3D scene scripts
--- BEGIN ---
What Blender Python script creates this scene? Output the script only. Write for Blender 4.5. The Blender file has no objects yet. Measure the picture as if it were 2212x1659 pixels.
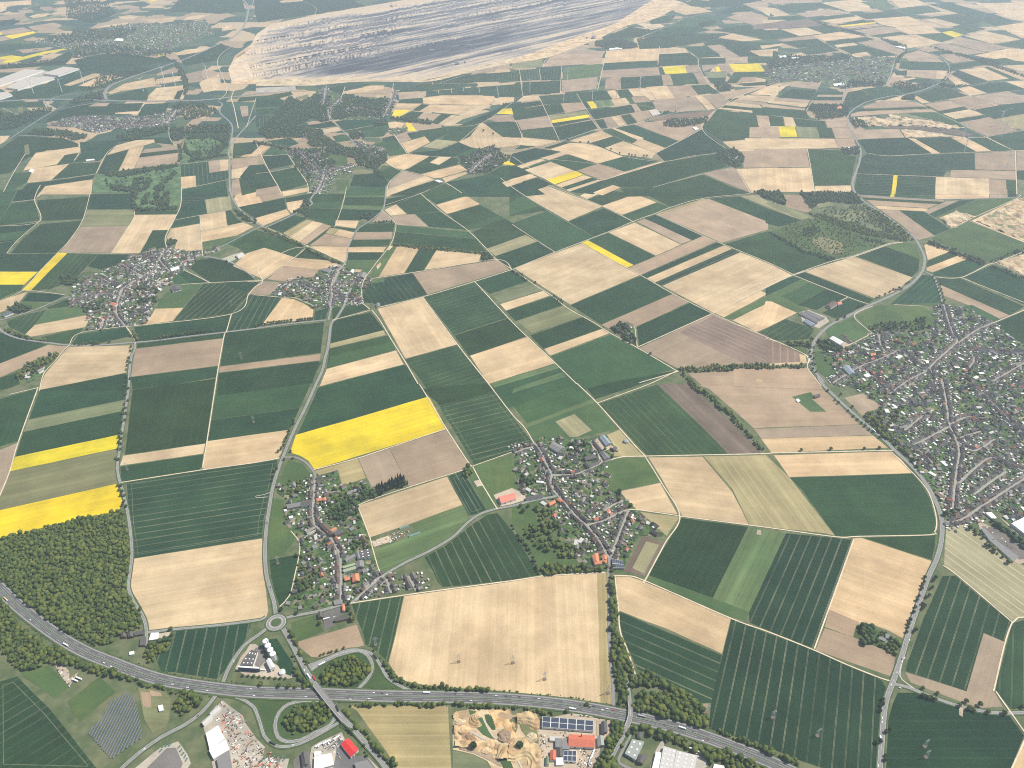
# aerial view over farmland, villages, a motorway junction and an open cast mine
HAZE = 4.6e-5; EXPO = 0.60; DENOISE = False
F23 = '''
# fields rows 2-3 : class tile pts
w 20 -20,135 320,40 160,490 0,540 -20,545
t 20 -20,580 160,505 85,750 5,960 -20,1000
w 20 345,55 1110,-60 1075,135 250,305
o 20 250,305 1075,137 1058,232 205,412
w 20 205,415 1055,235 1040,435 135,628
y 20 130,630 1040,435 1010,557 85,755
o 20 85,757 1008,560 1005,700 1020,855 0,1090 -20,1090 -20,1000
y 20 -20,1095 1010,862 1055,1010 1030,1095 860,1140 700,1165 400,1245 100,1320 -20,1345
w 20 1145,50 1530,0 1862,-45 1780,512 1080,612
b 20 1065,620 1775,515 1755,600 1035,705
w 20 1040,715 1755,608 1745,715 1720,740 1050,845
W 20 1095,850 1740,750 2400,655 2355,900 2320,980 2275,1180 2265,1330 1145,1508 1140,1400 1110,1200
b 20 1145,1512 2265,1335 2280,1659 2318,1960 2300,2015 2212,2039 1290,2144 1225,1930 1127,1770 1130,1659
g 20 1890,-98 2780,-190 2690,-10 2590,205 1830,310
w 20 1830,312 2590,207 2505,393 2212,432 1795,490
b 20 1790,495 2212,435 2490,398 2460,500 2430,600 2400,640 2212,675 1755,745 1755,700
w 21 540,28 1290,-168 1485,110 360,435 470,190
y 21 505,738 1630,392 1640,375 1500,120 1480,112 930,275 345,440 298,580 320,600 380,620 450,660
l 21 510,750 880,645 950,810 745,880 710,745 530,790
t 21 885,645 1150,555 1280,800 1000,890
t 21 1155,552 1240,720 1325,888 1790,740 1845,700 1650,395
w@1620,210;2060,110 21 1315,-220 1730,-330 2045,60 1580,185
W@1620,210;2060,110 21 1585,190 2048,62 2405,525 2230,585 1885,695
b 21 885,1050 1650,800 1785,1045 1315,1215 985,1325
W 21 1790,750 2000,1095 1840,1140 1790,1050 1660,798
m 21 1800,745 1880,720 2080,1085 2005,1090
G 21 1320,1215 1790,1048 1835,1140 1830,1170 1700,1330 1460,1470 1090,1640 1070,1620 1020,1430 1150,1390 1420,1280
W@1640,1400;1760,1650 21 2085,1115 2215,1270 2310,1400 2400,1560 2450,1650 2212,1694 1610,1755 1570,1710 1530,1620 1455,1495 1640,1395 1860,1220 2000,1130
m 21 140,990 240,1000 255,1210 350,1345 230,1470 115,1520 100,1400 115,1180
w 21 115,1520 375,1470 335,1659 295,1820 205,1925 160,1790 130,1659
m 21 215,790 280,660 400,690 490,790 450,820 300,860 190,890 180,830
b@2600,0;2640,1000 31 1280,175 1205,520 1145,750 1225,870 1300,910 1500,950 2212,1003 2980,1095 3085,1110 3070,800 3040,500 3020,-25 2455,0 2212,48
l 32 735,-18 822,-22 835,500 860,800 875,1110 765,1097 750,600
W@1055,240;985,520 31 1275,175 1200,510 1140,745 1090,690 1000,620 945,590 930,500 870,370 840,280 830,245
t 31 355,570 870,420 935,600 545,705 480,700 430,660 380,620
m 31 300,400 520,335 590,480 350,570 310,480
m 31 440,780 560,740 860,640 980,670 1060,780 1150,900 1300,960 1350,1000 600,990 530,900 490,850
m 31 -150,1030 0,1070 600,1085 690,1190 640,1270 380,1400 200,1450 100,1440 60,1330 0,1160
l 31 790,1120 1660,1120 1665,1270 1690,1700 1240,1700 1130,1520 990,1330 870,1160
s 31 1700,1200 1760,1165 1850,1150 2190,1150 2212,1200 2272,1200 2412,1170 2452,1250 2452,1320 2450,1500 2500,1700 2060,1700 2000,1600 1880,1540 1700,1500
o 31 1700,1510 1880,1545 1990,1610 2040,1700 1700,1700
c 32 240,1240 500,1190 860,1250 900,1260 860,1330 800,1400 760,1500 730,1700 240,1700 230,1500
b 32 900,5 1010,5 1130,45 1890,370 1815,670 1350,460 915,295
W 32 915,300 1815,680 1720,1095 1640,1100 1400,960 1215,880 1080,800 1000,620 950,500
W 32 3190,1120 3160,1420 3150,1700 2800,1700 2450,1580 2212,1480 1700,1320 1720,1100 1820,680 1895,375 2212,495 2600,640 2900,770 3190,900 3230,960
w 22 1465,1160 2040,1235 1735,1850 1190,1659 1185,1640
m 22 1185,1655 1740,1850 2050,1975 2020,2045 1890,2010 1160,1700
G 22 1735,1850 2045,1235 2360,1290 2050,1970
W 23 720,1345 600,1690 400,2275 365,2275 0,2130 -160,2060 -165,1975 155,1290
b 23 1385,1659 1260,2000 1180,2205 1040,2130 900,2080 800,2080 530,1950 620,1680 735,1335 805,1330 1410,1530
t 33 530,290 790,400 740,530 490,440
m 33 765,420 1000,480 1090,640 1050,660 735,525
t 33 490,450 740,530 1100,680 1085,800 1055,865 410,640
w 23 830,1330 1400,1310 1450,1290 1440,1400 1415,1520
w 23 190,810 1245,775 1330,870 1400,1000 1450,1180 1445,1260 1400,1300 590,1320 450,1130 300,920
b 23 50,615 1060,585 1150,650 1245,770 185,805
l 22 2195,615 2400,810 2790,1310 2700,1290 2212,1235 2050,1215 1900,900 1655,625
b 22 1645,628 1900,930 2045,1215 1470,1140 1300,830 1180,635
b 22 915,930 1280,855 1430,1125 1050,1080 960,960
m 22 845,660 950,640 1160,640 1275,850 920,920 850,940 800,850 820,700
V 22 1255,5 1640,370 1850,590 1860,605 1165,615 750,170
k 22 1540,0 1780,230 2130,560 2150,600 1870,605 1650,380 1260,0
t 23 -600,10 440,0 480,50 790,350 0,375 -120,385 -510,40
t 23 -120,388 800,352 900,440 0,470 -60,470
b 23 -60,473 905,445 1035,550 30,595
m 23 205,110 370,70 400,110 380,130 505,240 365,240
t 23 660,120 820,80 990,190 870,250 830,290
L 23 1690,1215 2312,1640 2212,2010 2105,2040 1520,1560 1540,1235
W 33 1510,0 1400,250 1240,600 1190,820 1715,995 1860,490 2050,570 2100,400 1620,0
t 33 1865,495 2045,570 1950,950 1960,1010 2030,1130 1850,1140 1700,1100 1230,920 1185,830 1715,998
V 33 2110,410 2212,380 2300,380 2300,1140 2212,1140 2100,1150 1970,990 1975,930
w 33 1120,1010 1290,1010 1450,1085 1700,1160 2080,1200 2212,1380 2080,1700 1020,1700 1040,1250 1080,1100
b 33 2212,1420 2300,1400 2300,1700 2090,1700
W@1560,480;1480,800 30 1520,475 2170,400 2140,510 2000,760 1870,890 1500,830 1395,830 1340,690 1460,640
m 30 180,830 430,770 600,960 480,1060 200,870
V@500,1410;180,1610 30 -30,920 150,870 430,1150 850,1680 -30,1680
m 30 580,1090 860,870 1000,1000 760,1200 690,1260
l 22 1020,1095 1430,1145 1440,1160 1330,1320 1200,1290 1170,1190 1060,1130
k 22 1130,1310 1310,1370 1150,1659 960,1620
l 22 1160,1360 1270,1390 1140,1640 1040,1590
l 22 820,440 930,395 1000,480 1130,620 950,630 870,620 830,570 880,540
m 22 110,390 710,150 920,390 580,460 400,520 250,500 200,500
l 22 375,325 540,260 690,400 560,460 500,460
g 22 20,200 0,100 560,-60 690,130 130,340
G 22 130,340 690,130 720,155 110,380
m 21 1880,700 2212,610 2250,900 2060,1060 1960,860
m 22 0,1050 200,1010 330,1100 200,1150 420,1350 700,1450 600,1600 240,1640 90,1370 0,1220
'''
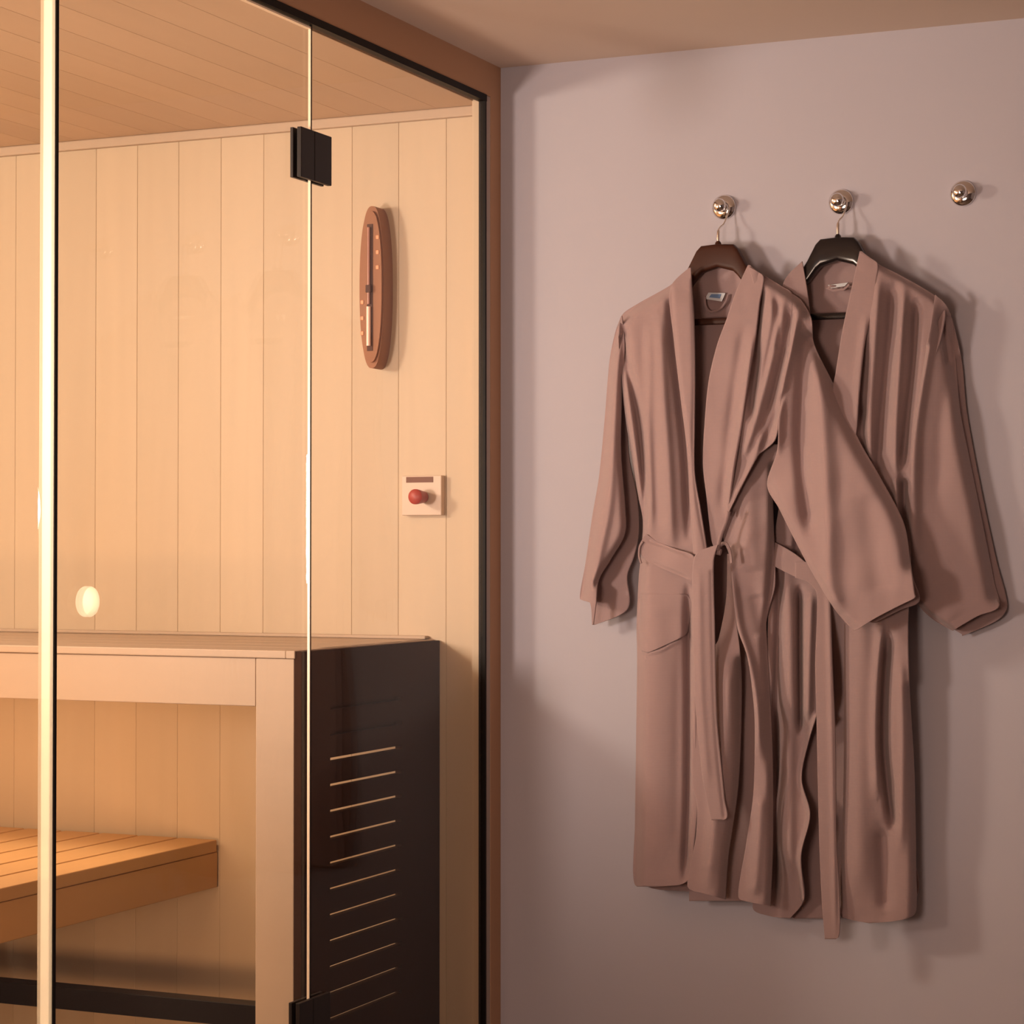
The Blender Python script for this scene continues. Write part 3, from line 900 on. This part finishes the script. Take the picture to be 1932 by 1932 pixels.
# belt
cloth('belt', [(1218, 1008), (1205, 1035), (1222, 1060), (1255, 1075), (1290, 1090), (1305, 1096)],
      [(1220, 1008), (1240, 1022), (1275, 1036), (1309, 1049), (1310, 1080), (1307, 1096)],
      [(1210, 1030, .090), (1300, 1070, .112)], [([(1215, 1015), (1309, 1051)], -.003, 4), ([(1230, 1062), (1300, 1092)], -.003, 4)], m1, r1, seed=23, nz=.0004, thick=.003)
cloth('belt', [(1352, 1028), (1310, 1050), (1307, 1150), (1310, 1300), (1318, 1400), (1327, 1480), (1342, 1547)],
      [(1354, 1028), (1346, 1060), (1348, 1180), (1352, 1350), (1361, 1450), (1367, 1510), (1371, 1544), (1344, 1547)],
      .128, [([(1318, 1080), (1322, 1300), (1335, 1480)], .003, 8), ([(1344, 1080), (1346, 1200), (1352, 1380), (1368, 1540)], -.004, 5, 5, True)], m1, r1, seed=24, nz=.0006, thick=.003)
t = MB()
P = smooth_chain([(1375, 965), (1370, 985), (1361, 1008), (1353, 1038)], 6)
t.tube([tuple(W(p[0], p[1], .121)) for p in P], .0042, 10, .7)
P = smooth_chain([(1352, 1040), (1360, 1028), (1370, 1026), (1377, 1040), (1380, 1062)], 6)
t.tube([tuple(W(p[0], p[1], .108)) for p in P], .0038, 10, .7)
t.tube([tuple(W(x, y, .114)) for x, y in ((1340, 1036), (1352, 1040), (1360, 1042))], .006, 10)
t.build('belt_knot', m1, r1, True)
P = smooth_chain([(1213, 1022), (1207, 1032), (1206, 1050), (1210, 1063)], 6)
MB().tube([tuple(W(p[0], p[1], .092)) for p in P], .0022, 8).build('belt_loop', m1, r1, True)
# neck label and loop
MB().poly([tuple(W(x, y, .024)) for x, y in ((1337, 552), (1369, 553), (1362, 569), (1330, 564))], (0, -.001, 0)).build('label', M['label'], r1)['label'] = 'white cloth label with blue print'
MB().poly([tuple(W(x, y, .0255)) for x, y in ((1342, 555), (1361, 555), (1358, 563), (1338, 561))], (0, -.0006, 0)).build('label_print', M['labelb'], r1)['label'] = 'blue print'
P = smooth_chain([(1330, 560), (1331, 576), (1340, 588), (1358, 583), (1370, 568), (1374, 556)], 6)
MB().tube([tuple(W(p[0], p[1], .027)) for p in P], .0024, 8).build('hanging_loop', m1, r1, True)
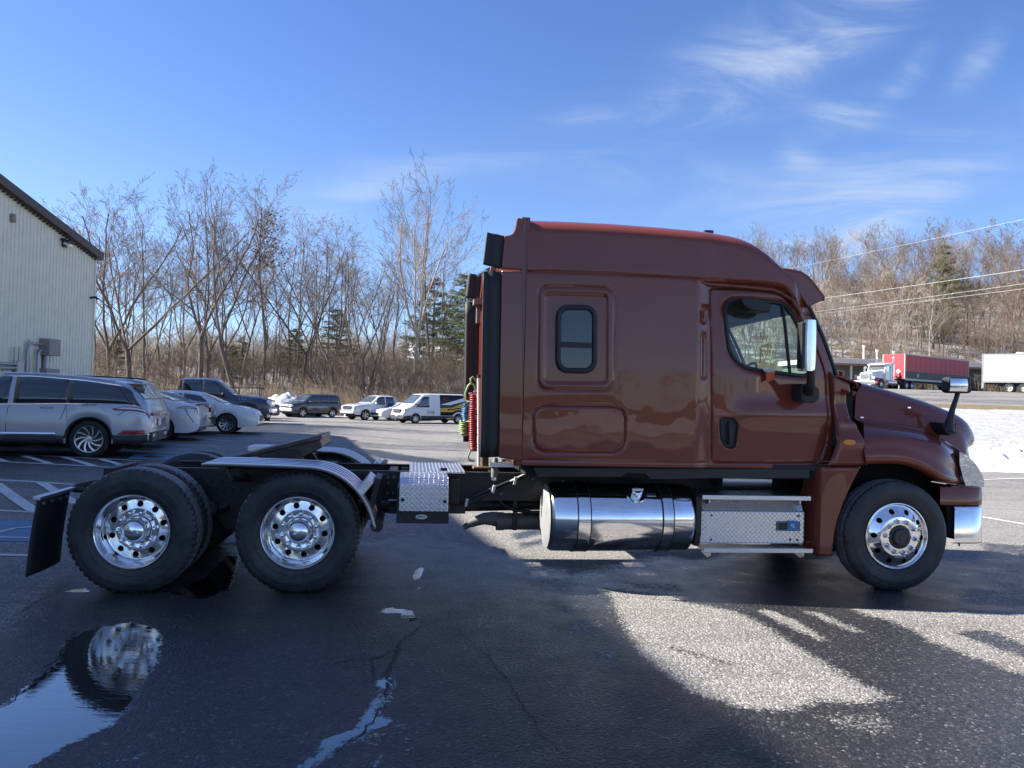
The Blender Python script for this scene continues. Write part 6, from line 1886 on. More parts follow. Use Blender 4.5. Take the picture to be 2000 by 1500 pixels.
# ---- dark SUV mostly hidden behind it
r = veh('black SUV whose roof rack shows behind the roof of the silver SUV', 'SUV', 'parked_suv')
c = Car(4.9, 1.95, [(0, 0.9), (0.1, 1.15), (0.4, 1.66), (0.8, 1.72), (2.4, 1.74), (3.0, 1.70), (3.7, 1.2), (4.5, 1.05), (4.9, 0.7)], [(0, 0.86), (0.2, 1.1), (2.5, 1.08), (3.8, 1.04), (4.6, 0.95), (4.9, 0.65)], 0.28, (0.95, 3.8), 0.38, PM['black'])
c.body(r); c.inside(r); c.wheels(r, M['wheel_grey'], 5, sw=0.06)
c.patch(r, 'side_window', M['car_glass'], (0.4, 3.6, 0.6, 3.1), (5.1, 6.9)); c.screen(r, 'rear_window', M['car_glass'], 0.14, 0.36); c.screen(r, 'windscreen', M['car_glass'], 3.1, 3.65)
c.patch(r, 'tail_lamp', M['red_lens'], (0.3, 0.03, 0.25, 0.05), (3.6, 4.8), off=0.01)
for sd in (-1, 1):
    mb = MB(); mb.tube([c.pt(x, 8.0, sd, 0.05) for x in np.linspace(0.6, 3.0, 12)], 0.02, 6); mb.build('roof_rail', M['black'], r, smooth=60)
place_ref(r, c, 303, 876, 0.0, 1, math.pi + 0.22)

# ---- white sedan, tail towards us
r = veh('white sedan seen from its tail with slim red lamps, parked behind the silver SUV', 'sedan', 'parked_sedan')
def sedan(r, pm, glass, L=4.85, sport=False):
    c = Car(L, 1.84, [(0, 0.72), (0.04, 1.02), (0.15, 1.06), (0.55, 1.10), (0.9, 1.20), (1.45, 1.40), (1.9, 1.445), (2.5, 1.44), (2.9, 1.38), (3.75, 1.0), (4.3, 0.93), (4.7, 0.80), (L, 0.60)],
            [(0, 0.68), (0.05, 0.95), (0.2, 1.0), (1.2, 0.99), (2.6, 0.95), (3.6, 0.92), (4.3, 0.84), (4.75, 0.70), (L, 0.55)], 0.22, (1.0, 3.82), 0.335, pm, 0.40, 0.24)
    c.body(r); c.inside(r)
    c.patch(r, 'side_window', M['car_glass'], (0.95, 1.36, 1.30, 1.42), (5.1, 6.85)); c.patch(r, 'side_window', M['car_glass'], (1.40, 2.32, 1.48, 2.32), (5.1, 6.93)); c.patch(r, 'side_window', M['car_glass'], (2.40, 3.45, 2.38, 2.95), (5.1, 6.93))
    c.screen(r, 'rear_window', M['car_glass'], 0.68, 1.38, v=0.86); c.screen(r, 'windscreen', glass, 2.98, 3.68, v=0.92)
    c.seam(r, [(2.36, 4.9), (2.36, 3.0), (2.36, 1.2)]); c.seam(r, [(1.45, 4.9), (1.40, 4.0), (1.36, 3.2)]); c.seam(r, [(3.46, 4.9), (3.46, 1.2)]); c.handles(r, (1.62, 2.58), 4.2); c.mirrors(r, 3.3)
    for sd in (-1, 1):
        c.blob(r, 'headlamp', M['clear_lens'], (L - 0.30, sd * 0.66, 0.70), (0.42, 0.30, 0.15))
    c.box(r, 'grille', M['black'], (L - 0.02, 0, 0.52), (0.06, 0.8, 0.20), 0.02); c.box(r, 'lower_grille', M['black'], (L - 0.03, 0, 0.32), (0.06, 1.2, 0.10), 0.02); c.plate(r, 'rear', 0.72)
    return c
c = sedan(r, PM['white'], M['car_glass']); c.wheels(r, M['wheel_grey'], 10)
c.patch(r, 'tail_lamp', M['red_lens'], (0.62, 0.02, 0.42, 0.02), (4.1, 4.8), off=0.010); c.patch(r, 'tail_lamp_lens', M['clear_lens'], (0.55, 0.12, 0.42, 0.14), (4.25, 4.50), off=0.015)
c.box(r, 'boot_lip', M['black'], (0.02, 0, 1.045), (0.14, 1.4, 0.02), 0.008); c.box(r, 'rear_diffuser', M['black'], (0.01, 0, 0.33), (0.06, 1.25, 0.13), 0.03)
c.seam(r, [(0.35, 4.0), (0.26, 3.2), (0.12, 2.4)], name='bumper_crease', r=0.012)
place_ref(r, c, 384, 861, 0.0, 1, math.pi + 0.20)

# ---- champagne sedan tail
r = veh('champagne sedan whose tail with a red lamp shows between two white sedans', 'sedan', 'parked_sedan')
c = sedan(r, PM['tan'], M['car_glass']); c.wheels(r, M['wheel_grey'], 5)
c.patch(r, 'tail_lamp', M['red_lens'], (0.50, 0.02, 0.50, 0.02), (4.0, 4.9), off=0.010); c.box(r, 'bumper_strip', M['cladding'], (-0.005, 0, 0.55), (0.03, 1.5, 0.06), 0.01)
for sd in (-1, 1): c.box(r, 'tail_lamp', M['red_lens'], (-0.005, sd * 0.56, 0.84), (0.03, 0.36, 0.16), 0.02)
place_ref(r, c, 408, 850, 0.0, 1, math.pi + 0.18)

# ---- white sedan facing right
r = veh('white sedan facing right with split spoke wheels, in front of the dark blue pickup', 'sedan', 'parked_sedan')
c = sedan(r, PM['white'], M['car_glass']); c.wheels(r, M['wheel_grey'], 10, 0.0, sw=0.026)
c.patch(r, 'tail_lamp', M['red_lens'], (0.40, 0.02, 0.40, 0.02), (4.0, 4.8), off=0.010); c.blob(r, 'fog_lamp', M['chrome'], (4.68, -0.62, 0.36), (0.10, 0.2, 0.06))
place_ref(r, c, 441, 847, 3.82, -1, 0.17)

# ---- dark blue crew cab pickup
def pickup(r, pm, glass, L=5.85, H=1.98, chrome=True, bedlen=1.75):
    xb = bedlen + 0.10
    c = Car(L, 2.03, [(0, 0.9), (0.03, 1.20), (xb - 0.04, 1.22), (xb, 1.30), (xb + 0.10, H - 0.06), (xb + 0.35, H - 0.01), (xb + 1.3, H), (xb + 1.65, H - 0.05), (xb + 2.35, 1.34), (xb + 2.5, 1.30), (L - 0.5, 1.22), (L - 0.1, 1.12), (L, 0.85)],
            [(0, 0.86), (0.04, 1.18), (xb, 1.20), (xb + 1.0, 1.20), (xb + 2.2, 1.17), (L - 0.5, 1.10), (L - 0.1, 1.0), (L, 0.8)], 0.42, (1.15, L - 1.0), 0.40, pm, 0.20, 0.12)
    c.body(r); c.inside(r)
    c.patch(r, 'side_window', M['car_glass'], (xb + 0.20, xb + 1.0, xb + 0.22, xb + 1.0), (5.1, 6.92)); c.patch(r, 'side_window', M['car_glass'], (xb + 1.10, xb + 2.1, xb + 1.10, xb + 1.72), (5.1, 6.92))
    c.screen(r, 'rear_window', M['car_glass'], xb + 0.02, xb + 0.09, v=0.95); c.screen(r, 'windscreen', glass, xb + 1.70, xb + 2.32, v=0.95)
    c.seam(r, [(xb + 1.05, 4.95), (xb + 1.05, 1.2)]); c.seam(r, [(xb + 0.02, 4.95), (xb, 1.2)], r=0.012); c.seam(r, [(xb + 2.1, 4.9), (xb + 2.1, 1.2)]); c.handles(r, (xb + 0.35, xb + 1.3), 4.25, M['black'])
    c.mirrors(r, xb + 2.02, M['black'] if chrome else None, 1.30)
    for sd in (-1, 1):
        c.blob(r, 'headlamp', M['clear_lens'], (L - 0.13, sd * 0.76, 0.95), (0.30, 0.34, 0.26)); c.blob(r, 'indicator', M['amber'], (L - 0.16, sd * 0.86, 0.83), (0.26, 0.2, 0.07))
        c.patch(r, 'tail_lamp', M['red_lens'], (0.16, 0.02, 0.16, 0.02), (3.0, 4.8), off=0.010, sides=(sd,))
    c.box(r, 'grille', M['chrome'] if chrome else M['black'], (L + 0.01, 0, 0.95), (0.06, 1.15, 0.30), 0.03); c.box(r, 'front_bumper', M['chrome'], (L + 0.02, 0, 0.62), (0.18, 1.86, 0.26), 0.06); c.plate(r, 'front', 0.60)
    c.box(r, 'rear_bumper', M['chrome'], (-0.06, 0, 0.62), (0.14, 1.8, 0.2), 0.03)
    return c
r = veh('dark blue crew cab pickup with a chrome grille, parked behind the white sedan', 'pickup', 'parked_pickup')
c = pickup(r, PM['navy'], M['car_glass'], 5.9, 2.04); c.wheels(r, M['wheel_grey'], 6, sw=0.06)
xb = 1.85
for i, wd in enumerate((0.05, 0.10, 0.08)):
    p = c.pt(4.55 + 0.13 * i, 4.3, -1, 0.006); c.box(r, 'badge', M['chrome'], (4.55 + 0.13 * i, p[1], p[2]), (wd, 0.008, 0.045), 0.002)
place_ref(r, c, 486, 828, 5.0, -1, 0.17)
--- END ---
▶ Exercise requirements
Pick out all lines containing the string "pixels".

▶ Solution to this task
What Blender Python script creates this scene? Output the script only. Write for Blender 4.5. The Blender file has no objects yet. Measure the picture as if it were 2212x1659 pixels.
The Blender Python script for this scene continues. Write part 3, from line 900 on. This part finishes the script. Take the picture to be 1932 by 1932 pixels.
The Blender Python script for this scene continues. Write part 6, from line 1886 on. More parts follow. Use Blender 4.5. Take the picture to be 2000 by 1500 pixels.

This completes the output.